## WORK TO COMPLETE
Please write out the complete listing that follows, exactly as it reads.

## COLLECTED MATERIAL

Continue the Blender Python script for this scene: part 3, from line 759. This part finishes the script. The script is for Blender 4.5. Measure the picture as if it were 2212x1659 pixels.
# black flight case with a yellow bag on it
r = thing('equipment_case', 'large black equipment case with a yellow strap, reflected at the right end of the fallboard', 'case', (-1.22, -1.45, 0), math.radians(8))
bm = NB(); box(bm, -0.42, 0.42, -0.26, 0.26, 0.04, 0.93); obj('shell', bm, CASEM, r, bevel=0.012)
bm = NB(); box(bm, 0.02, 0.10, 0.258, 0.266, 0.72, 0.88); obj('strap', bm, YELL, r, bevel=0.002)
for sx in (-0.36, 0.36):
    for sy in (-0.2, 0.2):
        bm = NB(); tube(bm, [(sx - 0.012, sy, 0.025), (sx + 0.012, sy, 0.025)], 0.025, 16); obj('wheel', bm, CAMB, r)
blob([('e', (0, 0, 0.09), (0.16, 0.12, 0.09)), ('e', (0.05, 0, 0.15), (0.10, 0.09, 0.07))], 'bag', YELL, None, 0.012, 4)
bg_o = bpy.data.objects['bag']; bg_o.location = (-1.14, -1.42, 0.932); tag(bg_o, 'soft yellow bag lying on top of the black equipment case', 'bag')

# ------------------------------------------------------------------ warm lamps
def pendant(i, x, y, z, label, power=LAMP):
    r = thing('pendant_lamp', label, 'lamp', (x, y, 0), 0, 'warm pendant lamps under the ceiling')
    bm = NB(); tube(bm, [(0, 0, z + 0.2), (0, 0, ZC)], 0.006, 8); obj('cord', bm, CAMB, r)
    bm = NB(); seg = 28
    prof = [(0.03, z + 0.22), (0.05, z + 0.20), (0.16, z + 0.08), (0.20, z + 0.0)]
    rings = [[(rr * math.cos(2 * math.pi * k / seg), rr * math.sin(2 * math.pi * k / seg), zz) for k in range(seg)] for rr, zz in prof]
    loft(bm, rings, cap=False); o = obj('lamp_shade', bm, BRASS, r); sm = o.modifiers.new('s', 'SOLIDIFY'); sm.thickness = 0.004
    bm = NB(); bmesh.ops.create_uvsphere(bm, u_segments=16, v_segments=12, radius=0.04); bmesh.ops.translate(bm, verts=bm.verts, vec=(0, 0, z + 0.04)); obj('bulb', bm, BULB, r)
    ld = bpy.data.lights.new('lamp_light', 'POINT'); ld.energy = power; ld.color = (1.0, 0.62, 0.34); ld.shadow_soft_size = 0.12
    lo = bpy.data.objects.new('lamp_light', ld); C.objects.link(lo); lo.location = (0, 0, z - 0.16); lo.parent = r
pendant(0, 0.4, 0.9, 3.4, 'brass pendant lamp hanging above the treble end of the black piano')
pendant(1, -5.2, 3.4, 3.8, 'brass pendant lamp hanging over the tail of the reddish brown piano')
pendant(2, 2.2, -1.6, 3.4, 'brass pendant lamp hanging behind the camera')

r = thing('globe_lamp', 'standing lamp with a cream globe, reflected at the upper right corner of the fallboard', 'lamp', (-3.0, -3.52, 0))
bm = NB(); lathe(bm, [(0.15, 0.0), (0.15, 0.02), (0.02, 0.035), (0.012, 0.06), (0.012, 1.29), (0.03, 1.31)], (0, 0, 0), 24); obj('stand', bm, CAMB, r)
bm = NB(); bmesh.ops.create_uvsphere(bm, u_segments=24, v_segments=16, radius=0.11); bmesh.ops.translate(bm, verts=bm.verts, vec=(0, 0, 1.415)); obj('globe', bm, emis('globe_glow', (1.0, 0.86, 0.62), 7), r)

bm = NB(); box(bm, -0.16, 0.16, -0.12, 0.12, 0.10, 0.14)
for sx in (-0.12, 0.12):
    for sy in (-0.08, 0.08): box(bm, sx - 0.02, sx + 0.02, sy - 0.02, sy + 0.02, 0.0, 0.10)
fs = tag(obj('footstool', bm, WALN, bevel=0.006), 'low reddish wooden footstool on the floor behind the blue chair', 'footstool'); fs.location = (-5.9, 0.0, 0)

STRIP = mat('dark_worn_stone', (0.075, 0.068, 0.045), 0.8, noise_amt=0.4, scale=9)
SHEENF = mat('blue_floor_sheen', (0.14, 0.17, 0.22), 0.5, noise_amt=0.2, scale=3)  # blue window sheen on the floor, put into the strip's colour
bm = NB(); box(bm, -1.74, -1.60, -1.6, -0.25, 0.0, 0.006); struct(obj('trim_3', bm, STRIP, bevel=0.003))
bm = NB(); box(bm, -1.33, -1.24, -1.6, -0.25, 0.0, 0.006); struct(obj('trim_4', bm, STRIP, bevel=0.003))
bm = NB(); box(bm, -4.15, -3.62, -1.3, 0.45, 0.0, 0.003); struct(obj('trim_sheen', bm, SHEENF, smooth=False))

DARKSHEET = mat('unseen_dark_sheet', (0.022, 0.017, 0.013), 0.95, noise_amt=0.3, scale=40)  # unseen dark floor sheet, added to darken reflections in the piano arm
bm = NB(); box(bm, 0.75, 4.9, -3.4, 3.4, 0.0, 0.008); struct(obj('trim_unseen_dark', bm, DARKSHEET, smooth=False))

## SOLUTION
Continue the Blender Python script for this scene: part 3, from line 759. This part finishes the script. The script is for Blender 4.5. Measure the picture as if it were 2212x1659 pixels.
# black flight case with a yellow bag on it
r = thing('equipment_case', 'large black equipment case with a yellow strap, reflected at the right end of the fallboard', 'case', (-1.22, -1.45, 0), math.radians(8))
bm = NB(); box(bm, -0.42, 0.42, -0.26, 0.26, 0.04, 0.93); obj('shell', bm, CASEM, r, bevel=0.012)
bm = NB(); box(bm, 0.02, 0.10, 0.258, 0.266, 0.72, 0.88); obj('strap', bm, YELL, r, bevel=0.002)
for sx in (-0.36, 0.36):
    for sy in (-0.2, 0.2):
        bm = NB(); tube(bm, [(sx - 0.012, sy, 0.025), (sx + 0.012, sy, 0.025)], 0.025, 16); obj('wheel', bm, CAMB, r)
blob([('e', (0, 0, 0.09), (0.16, 0.12, 0.09)), ('e', (0.05, 0, 0.15), (0.10, 0.09, 0.07))], 'bag', YELL, None, 0.012, 4)
bg_o = bpy.data.objects['bag']; bg_o.location = (-1.14, -1.42, 0.932); tag(bg_o, 'soft yellow bag lying on top of the black equipment case', 'bag')

# ------------------------------------------------------------------ warm lamps
def pendant(i, x, y, z, label, power=LAMP):
    r = thing('pendant_lamp', label, 'lamp', (x, y, 0), 0, 'warm pendant lamps under the ceiling')
    bm = NB(); tube(bm, [(0, 0, z + 0.2), (0, 0, ZC)], 0.006, 8); obj('cord', bm, CAMB, r)
    bm = NB(); seg = 28
    prof = [(0.03, z + 0.22), (0.05, z + 0.20), (0.16, z + 0.08), (0.20, z + 0.0)]
    rings = [[(rr * math.cos(2 * math.pi * k / seg), rr * math.sin(2 * math.pi * k / seg), zz) for k in range(seg)] for rr, zz in prof]
    loft(bm, rings, cap=False); o = obj('lamp_shade', bm, BRASS, r); sm = o.modifiers.new('s', 'SOLIDIFY'); sm.thickness = 0.004
    bm = NB(); bmesh.ops.create_uvsphere(bm, u_segments=16, v_segments=12, radius=0.04); bmesh.ops.translate(bm, verts=bm.verts, vec=(0, 0, z + 0.04)); obj('bulb', bm, BULB, r)
    ld = bpy.data.lights.new('lamp_light', 'POINT'); ld.energy = power; ld.color = (1.0, 0.62, 0.34); ld.shadow_soft_size = 0.12
    lo = bpy.data.objects.new('lamp_light', ld); C.objects.link(lo); lo.location = (0, 0, z - 0.16); lo.parent = r
pendant(0, 0.4, 0.9, 3.4, 'brass pendant lamp hanging above the treble end of the black piano')
pendant(1, -5.2, 3.4, 3.8, 'brass pendant lamp hanging over the tail of the reddish brown piano')
pendant(2, 2.2, -1.6, 3.4, 'brass pendant lamp hanging behind the camera')

r = thing('globe_lamp', 'standing lamp with a cream globe, reflected at the upper right corner of the fallboard', 'lamp', (-3.0, -3.52, 0))
bm = NB(); lathe(bm, [(0.15, 0.0), (0.15, 0.02), (0.02, 0.035), (0.012, 0.06), (0.012, 1.29), (0.03, 1.31)], (0, 0, 0), 24); obj('stand', bm, CAMB, r)
bm = NB(); bmesh.ops.create_uvsphere(bm, u_segments=24, v_segments=16, radius=0.11); bmesh.ops.translate(bm, verts=bm.verts, vec=(0, 0, 1.415)); obj('globe', bm, emis('globe_glow', (1.0, 0.86, 0.62), 7), r)

bm = NB(); box(bm, -0.16, 0.16, -0.12, 0.12, 0.10, 0.14)
for sx in (-0.12, 0.12):
    for sy in (-0.08, 0.08): box(bm, sx - 0.02, sx + 0.02, sy - 0.02, sy + 0.02, 0.0, 0.10)
fs = tag(obj('footstool', bm, WALN, bevel=0.006), 'low reddish wooden footstool on the floor behind the blue chair', 'footstool'); fs.location = (-5.9, 0.0, 0)

STRIP = mat('dark_worn_stone', (0.075, 0.068, 0.045), 0.8, noise_amt=0.4, scale=9)
SHEENF = mat('blue_floor_sheen', (0.14, 0.17, 0.22), 0.5, noise_amt=0.2, scale=3)  # blue window sheen on the floor, put into the strip's colour
bm = NB(); box(bm, -1.74, -1.60, -1.6, -0.25, 0.0, 0.006); struct(obj('trim_3', bm, STRIP, bevel=0.003))
bm = NB(); box(bm, -1.33, -1.24, -1.6, -0.25, 0.0, 0.006); struct(obj('trim_4', bm, STRIP, bevel=0.003))
bm = NB(); box(bm, -4.15, -3.62, -1.3, 0.45, 0.0, 0.003); struct(obj('trim_sheen', bm, SHEENF, smooth=False))

DARKSHEET = mat('unseen_dark_sheet', (0.022, 0.017, 0.013), 0.95, noise_amt=0.3, scale=40)  # unseen dark floor sheet, added to darken reflections in the piano arm
bm = NB(); box(bm, 0.75, 4.9, -3.4, 3.4, 0.0, 0.008); struct(obj('trim_unseen_dark', bm, DARKSHEET, smooth=False))